Data records

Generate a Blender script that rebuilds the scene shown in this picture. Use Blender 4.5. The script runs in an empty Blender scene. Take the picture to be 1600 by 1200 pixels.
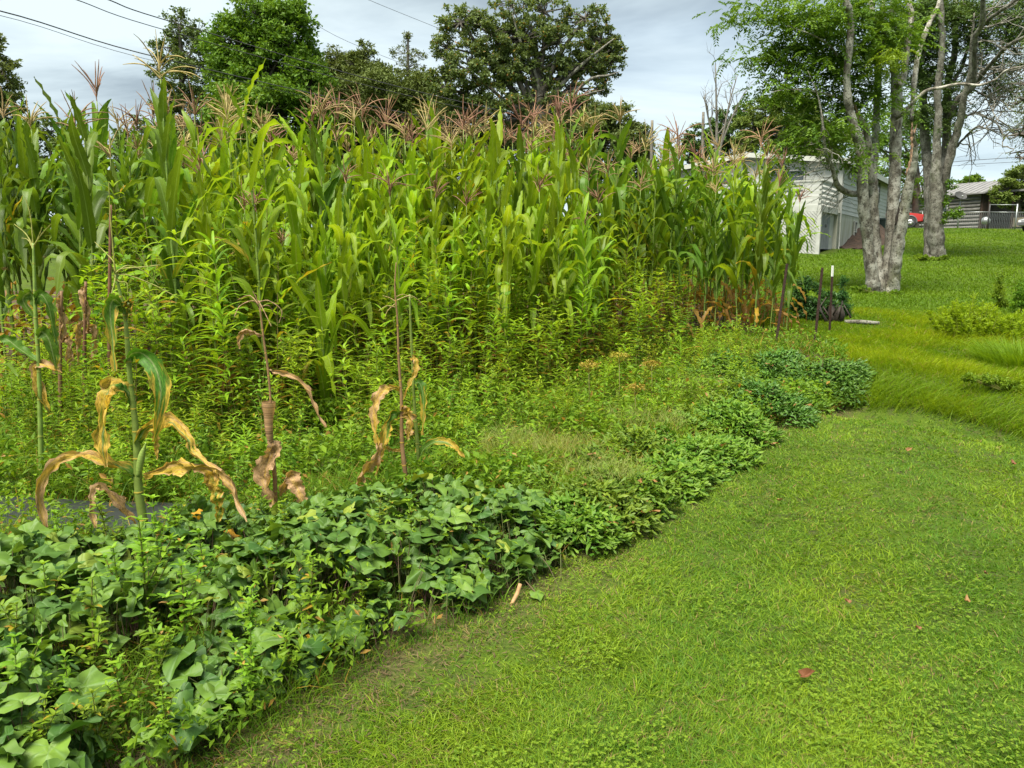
import bpy, math, random
import numpy as np
from mathutils import Vector

rnd = random.Random(11)
rg = np.random.default_rng(5)
R = math.radians
sc = bpy.context.scene
COL = sc.collection

# ------------------------------------------------------------------ camera
F, PITCH, EYE = 1180.0, R(9.6), 1.6
cam = bpy.data.objects.new("camera", bpy.data.cameras.new("camera"))
COL.objects.link(cam)
cam.location = (0, 0, EYE)
cam.rotation_euler = (R(90) - PITCH, 0, 0)
cam.data.sensor_width = 36
cam.data.lens = 36 * F / 1600
cam.data.clip_start = 0.05
cam.data.clip_end = 2000
sc.camera = cam
sc.render.resolution_x, sc.render.resolution_y = 1024, 768

# ------------------------------------------------------------------ world, sun, exposure
SUN_EL, SUN_AZ = R(62), R(215)          # azimuth measured clockwise from +Y
w = bpy.data.worlds.new("World"); sc.world = w; w.use_nodes = True
nt = w.node_tree; nt.nodes.clear()
def N(t, kind, **kw):
    n = t.nodes.new(kind)
    for k, v in kw.items():
        setattr(n, k, v)
    return n
out = N(nt, 'ShaderNodeOutputWorld'); bg = N(nt, 'ShaderNodeBackground'); bg.inputs[1].default_value = 0.0305
sky = N(nt, 'ShaderNodeTexSky', sky_type='NISHITA', sun_disc=False, sun_elevation=SUN_EL, sun_rotation=SUN_AZ)
tc = N(nt, 'ShaderNodeTexCoord')
sep = N(nt, 'ShaderNodeSeparateXYZ'); nt.links.new(tc.outputs['Generated'], sep.inputs[0])
# clouds lie on a flat layer overhead: direction divided by its height above the horizon
zc = N(nt, 'ShaderNodeMath', operation='MAXIMUM'); nt.links.new(sep.outputs[2], zc.inputs[0]); zc.inputs[1].default_value = 0.0
za = N(nt, 'ShaderNodeMath', operation='ADD'); nt.links.new(zc.outputs[0], za.inputs[0]); za.inputs[1].default_value = 0.16
dx = N(nt, 'ShaderNodeMath', operation='DIVIDE'); nt.links.new(sep.outputs[0], dx.inputs[0]); nt.links.new(za.outputs[0], dx.inputs[1])
dy = N(nt, 'ShaderNodeMath', operation='DIVIDE'); nt.links.new(sep.outputs[1], dy.inputs[0]); nt.links.new(za.outputs[0], dy.inputs[1])
cb = N(nt, 'ShaderNodeCombineXYZ'); nt.links.new(dx.outputs[0], cb.inputs[0]); nt.links.new(dy.outputs[0], cb.inputs[1])
mp = N(nt, 'ShaderNodeMapping'); nt.links.new(cb.outputs[0], mp.inputs[0]); mp.inputs['Rotation'].default_value = (0, 0, 0.5)
mp.inputs['Scale'].default_value = (0.75, 1.1, 1); mp.inputs['Location'].default_value = (3.1, 1.7, 0)
n1 = N(nt, 'ShaderNodeTexNoise'); n1.inputs['Scale'].default_value = 1.0; n1.inputs['Detail'].default_value = 6; n1.inputs['Roughness'].default_value = 0.56
n1.inputs['Distortion'].default_value = 0.4
nt.links.new(mp.outputs[0], n1.inputs['Vector'])
cr = N(nt, 'ShaderNodeValToRGB'); nt.links.new(n1.outputs[0], cr.inputs[0])
el = cr.color_ramp.elements
el[0].position = 0.36; el[0].color = (0.185, 0.225, 0.25, 1)
el[1].position = 0.60; el[1].color = (0.40, 0.46, 0.475, 1)
e = el.new(0.47); e.color = (0.30, 0.355, 0.378, 1)
sca = N(nt, 'ShaderNodeVectorMath', operation='SCALE'); nt.links.new(cr.outputs[0], sca.inputs[0]); sca.inputs['Scale'].default_value = 10.0
n2 = N(nt, 'ShaderNodeTexNoise'); n2.inputs['Scale'].default_value = 0.55; n2.inputs['Detail'].default_value = 3
nt.links.new(mp.outputs[0], n2.inputs['Vector'])
mr = N(nt, 'ShaderNodeMapRange'); nt.links.new(n2.outputs[0], mr.inputs[0])
mr.inputs[1].default_value = 0.5; mr.inputs[2].default_value = 0.8; mr.inputs[3].default_value = 0.93; mr.inputs[4].default_value = 0.6
mxs = N(nt, 'ShaderNodeMixRGB'); nt.links.new(mr.outputs[0], mxs.inputs[0])
nt.links.new(sky.outputs[0], mxs.inputs[1]); nt.links.new(sca.outputs[0], mxs.inputs[2])
nt.links.new(mxs.outputs[0], bg.inputs[0]); nt.links.new(bg.outputs[0], out.inputs[0])

sl = bpy.data.lights.new("sun", 'SUN'); sl.energy = 1.5; sl.angle = R(38); sl.color = (1.0, 0.95, 0.82)
so = bpy.data.objects.new("sun", sl); COL.objects.link(so)
sd = Vector((math.sin(SUN_AZ) * math.cos(SUN_EL), math.cos(SUN_AZ) * math.cos(SUN_EL), math.sin(SUN_EL)))
so.rotation_euler = sd.to_track_quat('Z', 'Y').to_euler(); so.location = (-10, -10, 30)
sc.view_settings.view_transform = 'Standard'; sc.view_settings.look = 'None'
sc.view_settings.exposure = 2.92; sc.view_settings.gamma = 1.0
sc.cycles.use_denoising = True
sc.cycles.max_bounces = 10; sc.cycles.diffuse_bounces = 7; sc.cycles.glossy_bounces = 2
sc.cycles.transmission_bounces = 7; sc.cycles.transparent_max_bounces = 4
sc.cycles.caustics_reflective = False; sc.cycles.caustics_refractive = False
sc.cycles.sample_clamp_indirect = 10

# ------------------------------------------------------------------ noise, terrain, pixel helpers
_lat = rg.random((256, 256))
def vnoise(x, y, s=1.0, o=0.0):
    x = np.asarray(x, float) * s + 100.3 + o; y = np.asarray(y, float) * s + 57.7 + o * 1.7
    xi = np.floor(x).astype(int); yi = np.floor(y).astype(int); fx = x - xi; fy = y - yi
    fx = fx * fx * (3 - 2 * fx); fy = fy * fy * (3 - 2 * fy)
    g = lambda a, b: _lat[a % 256, b % 256]
    return (g(xi, yi) * (1 - fx) + g(xi + 1, yi) * fx) * (1 - fy) + (g(xi, yi + 1) * (1 - fx) + g(xi + 1, yi + 1) * fx) * fy
def fbm(x, y, s=1.0, o=0.0):
    return (vnoise(x, y, s, o) * .5 + vnoise(x, y, s * 2.1, o + 7) * .3 + vnoise(x, y, s * 4.3, o + 13) * .2)

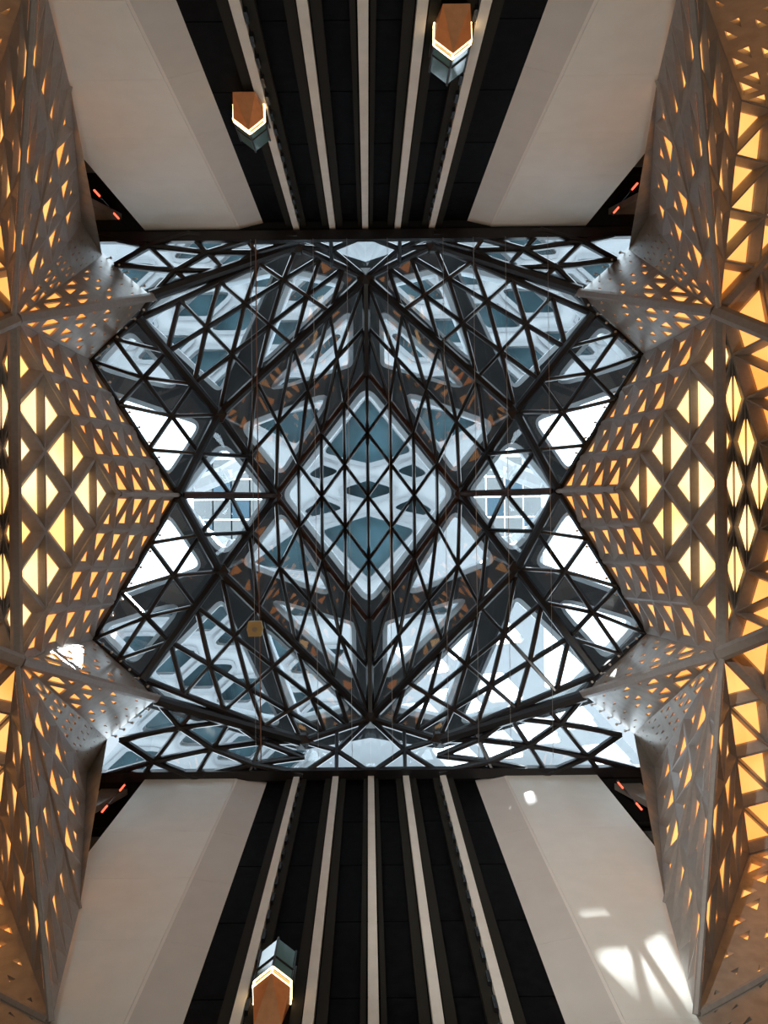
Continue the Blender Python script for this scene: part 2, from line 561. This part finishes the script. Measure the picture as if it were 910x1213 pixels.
def lattice_wall(nm, sx):
    root = struct(empty(nm, (0, 0, 0)))
    def V(u, v, h):
        return P(sx * u, v, h)
    A = {'t': V(418, -207.5, 27), 'b': V(418, 196, 27)}
    C = V(296, 0, 34); T = V(224, 2, 39); D = V(478, 0, 26.2)
    tip = {'t': V(253, -233, 39), 'b': V(253, 243, 39)}
    S = {'t': V(327, -159, 39), 'b': V(327, 172, 39)}
    U = {'t': V(312, -283, 39), 'b': V(312, 290, 39)}
    Vv = {'t': V(336, -322, 36), 'b': V(336, 330, 37)}
    Mm = {'t': V(348, -484, 25.2), 'b': V(347, 490, 26.8)}
    K = {'t': V(386, -640, 19.0), 'b': V(382, 625, 21.0)}
    N = {'t': V(447, -459, 25.8), 'b': V(447, 435, 29.5)}
    Q = {'t': V(607, -412, 28), 'b': V(607, 394, 30)}
    E = {'t': V(735, -72, 20), 'b': V(735, 68, 20)}
    R = {'t': V(619, -515, 23), 'b': V(619, 496, 26)}
    W = {'t': V(456, -735, 16.5), 'b': V(456, 723, 18)}
    # front facet with the big lit triangles
    deep_facet(root, tri_cells((C, A['t'], A['b']), 4), .61, .22, .05, 'glow_bright', 'bc')
    deep_facet(root, tri_cells((D, A['t'], A['b']), 4), .56, .26, .06, 'glow_bright', 'bc')
    deep_facet(root, tri_cells((D, E['t'], E['b']), 4), .68, .40, .10, 'glow')
    for q in 'tb':
        a = A[q]
        deep_facet(root, quad_cells((a, C, T, S[q]), 4, 4, True), lambda st: .60 - .22 * st[1], .17, .03, 'glow')
        deep_facet(root, tri_cells((a, D, E[q]), 4), .70, .40, .10, 'glow')
        deep_facet(root, tri_cells((a, N[q], Q[q]), 4), .70, .40, .10, 'glow')
        deep_facet(root, tri_cells((a, Q[q], E[q]), 4), .68, .40, .10, 'glow')
        deep_facet(root, tri_cells((a, Vv[q], Mm[q]), 4), lambda st: .56 - .30 * (st[0]), .12, .03, 'glow', 'ac')
        deep_facet(root, tri_cells((a, Mm[q], K[q]), 4), lambda st: .54 - .22 * (st[0] + st[1]), .12, .03, 'glow', 'ac')
        deep_facet(root, tri_cells((a, N[q], K[q]), 4), lambda st: .58 - .22 * st[1], .12, .03, 'glow', 'ac')
        plate_facet(root, tri_cells((a, tip[q], U[q]), 5), lambda st: max(0, .78 - .70 * (st[0] + st[1])), .08)
        plate_facet(root, tri_cells((a, tip[q], S[q]), 5), lambda st: max(0, .78 - .68 * (st[0] + st[1])), .08)
        plate_facet(root, tri_cells((a, U[q], Vv[q]), 6), lambda st: max(0, .70 - .62 * (st[0] + st[1])), .10)
        plate_facet(root, tri_cells((U[q], Vv[q], Mm[q]), 3), lambda st: .04, .1)
        plate_facet(root, tri_cells((N[q], K[q], R[q]), 5), lambda st: max(0, .62 - .55 * st[0] - .2 * st[1]), .16)
        plate_facet(root, tri_cells((N[q], Q[q], R[q]), 5), lambda st: .6, .16)
        plate_facet(root, tri_cells((R[q], K[q], W[q]), 5), lambda st: max(0, .45 - .4 * (st[0])), .16)
        # raised ridges along the folds
        for (p0, p1, w, d) in ((a, tip[q], .42, .30), (a, K[q], .18, .2), (a, E[q], .50, .36), (a, Q[q], .36, .26), (a, Mm[q], .16, .14), (a, C, .22, .16), (K[q], R[q], .22, .2)):
            mb = MB()
            mid = (p0 + p1) / 2
            up = (mid - EYE_P).normalized()
            mb.bar(p0 + up * .12, p1 + up * .05, w, d, up)
            mb.build('ridge_rib', M['lattice'], root)
        # pins along the edge that meets the glass
        for (p0, p1, n) in ((tip[q], U[q], 6), (tip[q], S[q], 7), (S[q], T, 9)):
            for i in range(n):
                p = p0.lerp(p1, (i + .5) / n)
                inw = Vector((-sx, 0, 0))
                mb = MB()
                mb.tube(p, p + inw * .22 + Vector((0, 0, -.1)), .025, 4)
                mb.ball(p + inw * .26 + Vector((0, 0, -.12)), .075)
                mb.build('edge_pin', M['pin'], root)
    mb = MB()
    up = (A['t'] - EYE_P).normalized(); up.y = 0; up.normalize()
    mb.bar(A['t'] + up * .12, A['b'] + up * .12, .40, .30, up)
    mb.build('ridge_rib', M['lattice'], root)
    mb = MB(); mb.bar(C + Vector((0, 0, .05)), T, .22, .18)
    mb.build('ridge_rib', M['lattice'], root)
    return root
lattice_wall('wall_left', -1)
lattice_wall('wall_right', 1)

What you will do
Start at the first line of the records and write out everything up to and including the line containing "COL = sc.collection". No pictures.

Full response
Generate a Blender script that rebuilds the scene shown in this picture. Use Blender 4.5. The script runs in an empty Blender scene. Take the picture to be 1600 by 1200 pixels.
import bpy, math, random
import numpy as np
from mathutils import Vector

rnd = random.Random(11)
rg = np.random.default_rng(5)
R = math.radians
sc = bpy.context.scene
COL = sc.collection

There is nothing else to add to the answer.